Tres de Abril is a symbol of daring, of boldness, of bravery in the face of a very strong and powerful enemy. On that day, some local revolutionaries led by a Negrense, Pantaleon Villegas, alias Leon Kilat, from Bacong, Negros Oriental, dared to attack the Spanish guardia civiles, and met them in what is now the corner of Vicente Rama Avenue and Tres de Abril Street. Considering that our heroes were armed only with bolos and spears, and a few firearms snatched away from previous ambushes and attacks. It was therefore a very important milestone in our struggles for nationhood and freedom. It was like EDSA, Bataan, Pugad Lawin, Tirad Pass, or that glorious day when a native chieftain, Lapu-Lapu put an armored conquistador, Magellan, in his proper place.

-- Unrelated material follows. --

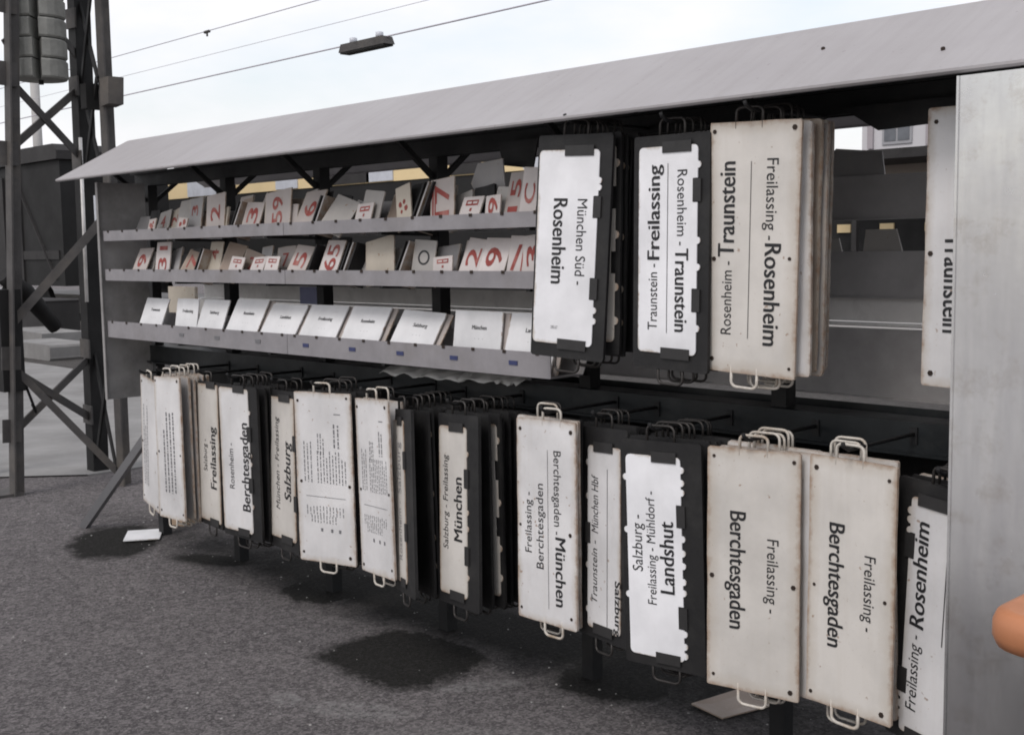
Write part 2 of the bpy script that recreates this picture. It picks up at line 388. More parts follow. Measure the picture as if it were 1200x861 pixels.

Today, we need the boldness of Leon Kilat, along with his Cebuano second-in-command, Arcadio Maxilom and the other leaders: Florencio Gonzales, Florencio Llamas, Jose Ignacio Paua, and Bonifacio Aranas. Because of that bloody encounter in that historic spot, near what is now the Taboan Market, on the following day, the fourth of April, the Spaniards in Cebu were forced to “lockdown” and “quarantine” themselves inside the Fort San Pedro. It was a rare moment in our national struggle for freedom, when our forces gained control over the entire province of Cebu. The Spanish forces under General Montero were locked inside the fort.

But on April 7, the cruiser Don Juan de Austria arrived as reinforcement from Manila, carrying the 73rd Native Regiment from Luzon (native collaborators subjugated by the Spaniards) and 500 cazadores fully armed with guns, and one gunboat. Our forces were in control only for four days, and they were driven out from the seat of power and retreated to San Nicolas then to the mountains towards Balamban and Toledo. The tragedy was that Leon Kilat was slain treacherously by his own aide-de-camp in Carcar, where he has a monument today.

The killer of Leon Kilat, like the killers of Andres Bonifacio, and the native collaborators from Luzon are represented today by Filipinos who keep on bashing the president, and keep on complaining, while refusing to lift a finger to help. Today, we need another Leon Kilat and Arcadio Maxilom. We need another Tres de Abril.